Creative Emmy Awards 2012: Game of Thrones picks up six prizes
Fantasy series Game Of Thrones has dominated the Creative Emmy Awards, which recognize arts, craft and technical work on television shows.
The HBO programme picked up six prizes including best visual effects and best costumes – the latter of which went to British designer Michele Clapton.
BBC nature show Frozen Planet took home four awards, led by the trophy for outstanding non-fiction series.
And actress Kathy Bates won a prize for her impersonation of Charlie Sheen.
The Oscar-winner was a guest star on sitcom Two And A Half Men, from which Charlie Sheen was fired in 2011, playing the ghost of his character, Charlie Harper.
Kathy Bates, who revealed last week she had had a double mastectomy, was not able to collect her award in person, but proved a popular winner with the audience in Los Angeles.
She was one of a handful of guest actors honored at the technical awards, which precede next week’s Primetime Emmys.

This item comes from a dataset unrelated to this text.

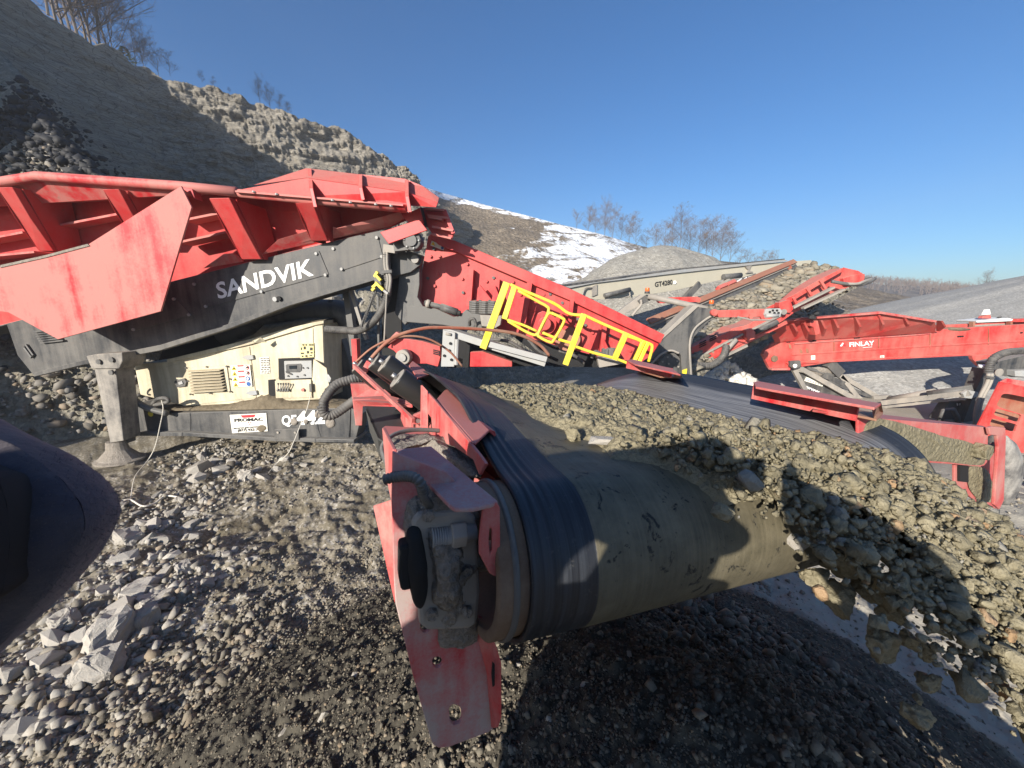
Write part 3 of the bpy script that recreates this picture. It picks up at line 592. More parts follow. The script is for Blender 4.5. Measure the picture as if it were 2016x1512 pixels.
for i, (px, py, y, h) in enumerate([(512, 204, 38, 2.2), (532, 212, 38.5, 2.0), (552, 221, 39, 1.7), (568, 227, 39.3, 1.3)]):
    tree(Y(px, py + 2, y), h, (i + 3) % 6, nth(i, 4, 'grey leafless shrub in the clump on the sunlit cliff rim'), 'shrubs on the rim of the sunlit cliff', i * 2)
def pine():
    p = Y(252, 140, 33.2); e = thing('pine_tree', 'small dark green pine on the quarry rim left of the round crowned bare tree', 'tree', p)
    mk('trunk', *tubegeo([p + Vector((0, 0, -.2)), p + Vector((.05, 0, 1.5))], [.05, .012], 6), BARK, e); r = random.Random(5); g = []
    for i in range(170):
        z = r.uniform(.35, 1.5); a = r.uniform(0, 6.28); rad = (1.6 - z) * .62; q = p + Vector((math.cos(a) * rad * r.uniform(.2, 1), math.sin(a) * rad * r.uniform(.2, 1), z)); d = Vector((math.cos(a), math.sin(a), r.uniform(-.1, .5))).normalized() * .2; s = d.cross(UP).normalized() * .035
        g.append(([q - s, q + s, q + d + s * .3, q + d * .6 + Vector((0, 0, .06))], [[0, 1, 2], [0, 2, 3], [0, 3, 1], [1, 3, 2]]))
    joined('crown', g, NEEDLE, e)
pine()
GR = 'bare trees on the skyline behind the stockpile'
rt = random.Random(3)
for i, px in enumerate([1135, 1158, 1172, 1190, 1205, 1222, 1238, 1252, 1272, 1290, 1308, 1322, 1338, 1355, 1372, 1388, 1402, 1418, 1436]):
    base = np.interp(px, [1135, 1200, 1300, 1440], [442, 462, 490, 512]); topy = np.interp(px, [1130, 1165, 1205, 1245, 1262, 1300, 1340, 1375, 1440], [415, 393, 402, 400, 440, 428, 405, 412, 430]) + rt.uniform(-6, 22); y = 62 + rt.uniform(-2, 8)
    a, b = Y(px, base + 8, y), Y(px, topy, y); tree(a, (b - a).z * 1.02, i % 6, nth(i, 19, 'bare tree in the skyline row behind the grey stockpile'), GR, i * 1.7)
for i, px in enumerate([1455, 1470, 1484, 1498, 1512, 1524]):
    y = 70 + i; a, b = Y(px, 524, y), Y(px, 487 + rt.uniform(0, 10), y); tree(a, (b - a).z, (i + 2) % 6, nth(i, 6, 'low bare tree at the right end of the skyline row'), 'low bare trees at the end of the skyline row', i)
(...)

Chat show host Jimmy Fallon won the prize for best guest actor in a comedy series, in recognition of his appearance on long-running sketch show Saturday Night Live.
Actress Martha Plimpton was named best guest actress in a drama for her recurring role in legal drama The Good Wife. She plays Patti Nyholm, a conniving lawyer who has used her pregnancy and, in recent episodes, her baby to win sympathy from judges and juries.
In what was described as a “major upset” by The Hollywood Reporter, Jeremy Davies won best guest actor in a drama, for his role in crime drama Justified.
Jeremy Davies, who beat the likes of Jason Ritter, Michael J Fox, and Mark Margolis, seemed as surprised by his victory as the press were.
“Is this is actually happening and is it officially too late for a recount?” he asked reporters backstage.
British series Downton Abbey, which returns for its third series in the UK tonight, scooped two awards – for hairstyling and original dramatic score.
As temperatures outside the Nokia Theater reached 36 Celsius (97 Farenheit), Glasgow-born Downton composer John Lunn joked: “How do you live in this heat? The ovens in Scotland don’t get this hot!”
Political thriller Homeland won its first ever Emmy award, for outstanding casting in a drama series, perhaps an indicator that acting prizes will be in store for Claire Danes and Damian Lewis at next week’s Primetime ceremony.
Director Martin Scorsese also received one of the coveted statuettes, which depict a winged woman holding an atom, for his documentary on former Beatle, George Harrison.
George Harrison’s widow, Olivia, told reporters the guitarist had been planning his own documentary before his death in 2001.
“After the Beatles Anthology came out, he started filming and was filming for several years to do his own story,” she said.
“I think he would be very happy with the award and the reception.”
The biggest upset of the night was for critics’ darling Mad Men. The 1960s advertising drama, an Emmy favorite, failed to win any of the awards it was shortlisted for.
It is still in the running for the top award at the Primetime Emmys, which will be hosted by Jimmy Kimmel on 23 September.